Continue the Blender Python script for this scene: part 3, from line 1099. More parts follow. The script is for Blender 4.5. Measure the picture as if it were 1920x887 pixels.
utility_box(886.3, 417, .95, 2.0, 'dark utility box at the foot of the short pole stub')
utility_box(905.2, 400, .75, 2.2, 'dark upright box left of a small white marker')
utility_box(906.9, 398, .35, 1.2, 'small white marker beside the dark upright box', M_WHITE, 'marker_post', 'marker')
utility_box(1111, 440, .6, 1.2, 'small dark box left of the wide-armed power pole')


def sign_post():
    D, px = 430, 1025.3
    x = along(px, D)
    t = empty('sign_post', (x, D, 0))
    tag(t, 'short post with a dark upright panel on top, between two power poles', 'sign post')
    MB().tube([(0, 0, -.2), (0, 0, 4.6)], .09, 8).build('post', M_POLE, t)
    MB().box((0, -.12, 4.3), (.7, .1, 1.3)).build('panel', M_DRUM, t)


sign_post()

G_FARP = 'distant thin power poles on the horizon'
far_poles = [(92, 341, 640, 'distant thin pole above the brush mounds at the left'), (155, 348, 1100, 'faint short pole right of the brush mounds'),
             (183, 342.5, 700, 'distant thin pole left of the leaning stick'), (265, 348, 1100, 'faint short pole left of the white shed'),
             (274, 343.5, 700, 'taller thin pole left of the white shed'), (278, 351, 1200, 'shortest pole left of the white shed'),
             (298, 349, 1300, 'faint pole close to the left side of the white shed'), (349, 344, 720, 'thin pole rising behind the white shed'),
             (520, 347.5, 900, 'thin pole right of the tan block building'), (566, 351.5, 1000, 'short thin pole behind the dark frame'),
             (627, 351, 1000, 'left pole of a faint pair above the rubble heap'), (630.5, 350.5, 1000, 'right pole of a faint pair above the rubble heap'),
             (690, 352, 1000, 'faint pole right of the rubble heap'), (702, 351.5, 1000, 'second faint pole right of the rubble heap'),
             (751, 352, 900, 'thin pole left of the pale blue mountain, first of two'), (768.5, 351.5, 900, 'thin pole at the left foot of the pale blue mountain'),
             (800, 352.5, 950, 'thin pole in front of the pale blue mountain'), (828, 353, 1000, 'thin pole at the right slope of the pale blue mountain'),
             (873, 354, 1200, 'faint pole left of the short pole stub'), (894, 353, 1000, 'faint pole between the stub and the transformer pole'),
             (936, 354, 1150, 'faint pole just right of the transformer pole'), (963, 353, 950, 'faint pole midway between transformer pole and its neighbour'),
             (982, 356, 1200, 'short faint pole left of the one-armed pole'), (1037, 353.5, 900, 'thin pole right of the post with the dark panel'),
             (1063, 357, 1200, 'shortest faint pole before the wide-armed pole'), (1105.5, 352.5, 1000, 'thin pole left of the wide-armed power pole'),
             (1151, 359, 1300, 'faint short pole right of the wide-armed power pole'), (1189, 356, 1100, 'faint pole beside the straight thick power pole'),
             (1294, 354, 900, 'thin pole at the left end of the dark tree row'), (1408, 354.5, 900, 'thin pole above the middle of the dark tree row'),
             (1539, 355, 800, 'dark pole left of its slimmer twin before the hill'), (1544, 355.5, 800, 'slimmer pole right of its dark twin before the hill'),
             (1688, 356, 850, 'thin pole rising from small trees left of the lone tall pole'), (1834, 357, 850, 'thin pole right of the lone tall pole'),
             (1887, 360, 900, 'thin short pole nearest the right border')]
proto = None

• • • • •

- Exercise details
Which lines include the word "from"? Copy every one of them.

- Problem solution
Continue the Blender Python script for this scene: part 3, from line 1099. More parts follow. The script is for Blender 4.5. Measure the picture as if it were 1920x887 pixels.
             (1688, 356, 850, 'thin pole rising from small trees left of the lone tall pole'), (1834, 357, 850, 'thin pole right of the lone tall pole'),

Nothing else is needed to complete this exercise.